The Satphone suddenly lost its connection and when Rob went into the cockpit we found one possible reason why, “Hey up we’ve got lightning!” One of the modern mariners’ worst fears is being struck down the metal mast and having all the electricity powered instruments destroyed.

The satphone and handheld VHF radio went into the oven, which hopefully would protect them as it is gimballed within wood. A box of bank notes that were near the wiring in a cupboard were relocated on the bed in case of fire and the computers and portable GPS were moved well away from the control panel with all the wiring behind. We heeded the warning!

Brilliant white flashes illuminated threatening dark clouds rising sheer from sea level into the atmosphere above, down Zoonie’s starboard side. Like a pair of defensive meerkats our heads moved from side to side catching each flash and assessing whether the whole threatening area was moving towards us. It seemed to be on a parallel course moving ahead at a greater speed than Zoonie, so we began to feel we were out of risk until a flash lit the sky on Zoonie’s other side. My immediate reaction was to look ahead, ‘were we running into the storm?’

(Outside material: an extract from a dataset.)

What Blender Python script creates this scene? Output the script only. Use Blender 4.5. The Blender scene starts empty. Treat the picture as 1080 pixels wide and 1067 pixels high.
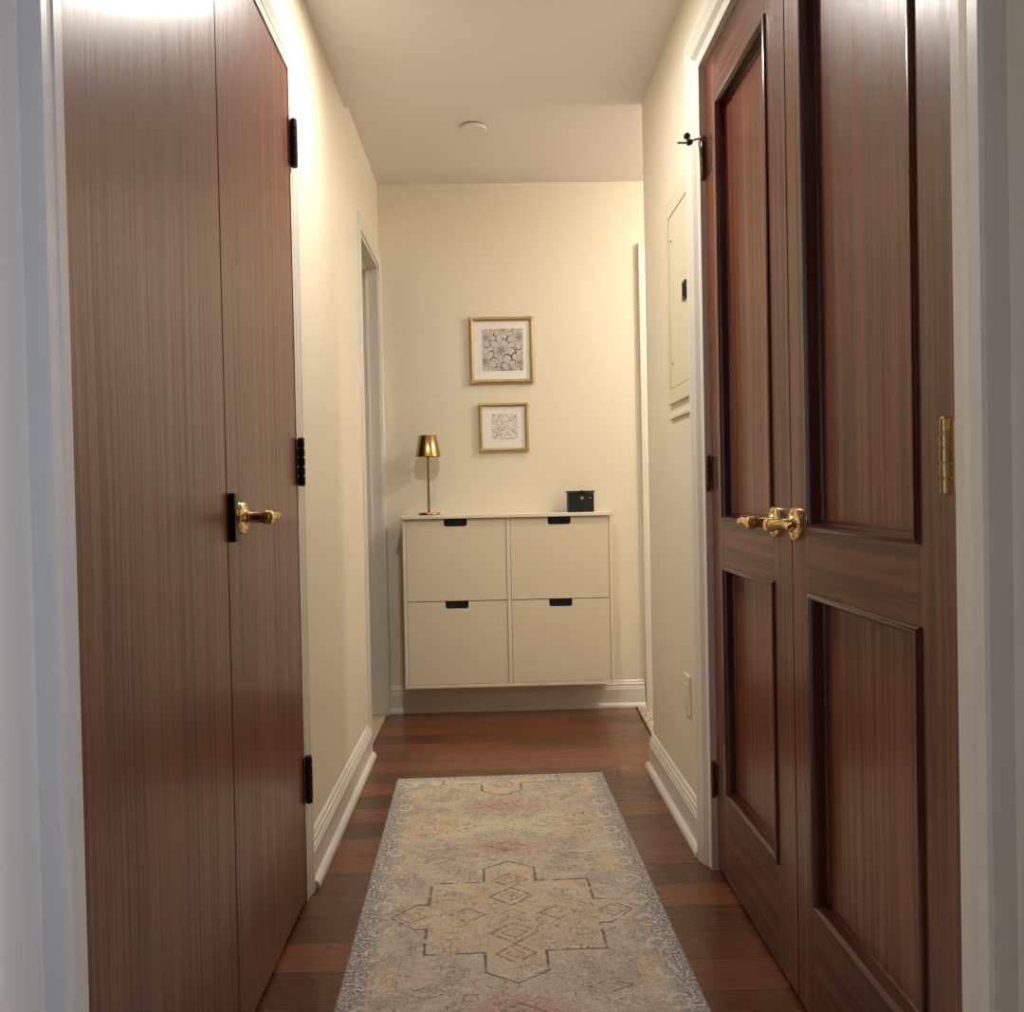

Strangely, the diva cruising chute was up at the time pulling us nicely forward at 6 knots or so.

During the night the wind dropped and when I woke it was to the sound of the engine. Something big had sucked the wind away and very soon we found out what.

It started with rain, which quickly became heavy and was joined by a rapidly increasing wind from Zoonie’s port stern quarter. The waves stayed subdued because of the heavy rain pressing them smooth but then they started to build, unable to resist the power in the air.

We sat on the windward berth, wedged in place, watching the white wave crests being set in flight and long areas of beautiful turquoise water amidst the grim slate grey, reflecting the sky above.

Suddenly on the chart plotter little black Zoonie was flipped 180’ to face the way she had come. If we hadn’t seen it on the screen we would only know it had happened because the auto pilot electric steering system alarm went off, there being no sails out to tell us.

We watched the screen to see if the Auto pilot could get us back onto the course we had just reset. Unfortunately it tried to do so by pushing the bow through the wind, which was just too strong. So Rob brought her round manually.

This happened twice more, then we decided to give the AP a rest and go and steer ourselves.

Not since Biscay two years ago have we taken it in turns to hand steer her in a gale. Still under engine with 40 knots of wind up our bum we were neither shaken nor stirred and in fact were thoroughly enjoying the cocktail mix of wind and sea. We could have done without the rain but it did a great job of polishing the stainless steel.

By late afternoon we let out a kerchief of genoa and let Henry the Hydrovane take over the steering.

It was by good fortune that I had made a Thai Purple (Red cabbage) curry with coconut milk the day before to last for two suppers as cooking in the galley was neither practical nor physically possible. Heating up a couple of pans on the gimballed stove was nice and easy.

As I write this Zoonie is trying to decide which side of Palmerston Island she should go, as the wind keeps changing her heading. She has 100 miles to make up her mind and then the last waypoint we set will be for north of Niue, around 390 miles away.